Advertisement

FINALE OF CHAMBER MUSIC/LA FESTIVAL

Share

The 1987 Chamber Music/LA Festival at the Japan America Theatre ended on Sunday with a charming performance of Dvorak’s folk-dancy String Sextet in A, Opus 48, the sort of work one hears only at rare events like these, where a basically heterogeneous group--as distinguished from a permanently constituted ensemble--gathers to make intimate music.

While one might have asked for more temperament and sonority than was provided by first violinist Christiaan Bor, his playing remained polished and sweet in tone throughout. Luckily, he had the advantage of a lively, expert team of co-players to provide the necessary propulsiveness: second violinist Yukiko Kamei, violists Milton Thomas and James Dunham, and cellists Peter Rejto and Nathaniel Rosen.

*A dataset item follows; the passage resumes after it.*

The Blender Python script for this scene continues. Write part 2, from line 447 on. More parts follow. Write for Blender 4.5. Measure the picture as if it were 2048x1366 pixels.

What preceded the Dvorak on this attractive, neatly balanced program was, in fact, even better. First came the Mozart G-minor Quartet for Piano and Strings, K. 478, in which pianist Jerome Lowenthal offered playing of sensitive simplicity, fluent and unencumbered by Romantic mannerisms. Kamei, Dunham and Rejto were his sympathetic, stylish colleagues.

Advertisement

Lowenthal showed another aspect of his artistry when subsequently he joined cellist Nathaniel Rosen to communicate--grandly--the Romantic excesses of the youthful, Brahmsian (and Mendelssohnian and Schumannesque) Sonata in F of Richard Strauss. The two men formed a truly heroic team, Lowenthal hurling out fistfuls of handsomely sculpted notes while Rosen filled the hall with waves of gorgeous, vibrant sound.

A word of praise, finally, for an unsung heroine of the local chamber music scene: Kathy Henkel, who provides the helpful, intelligently straightforward program notes for such presentations as those of the Chamber Music/LA Festival and the Sequoia String Quartet.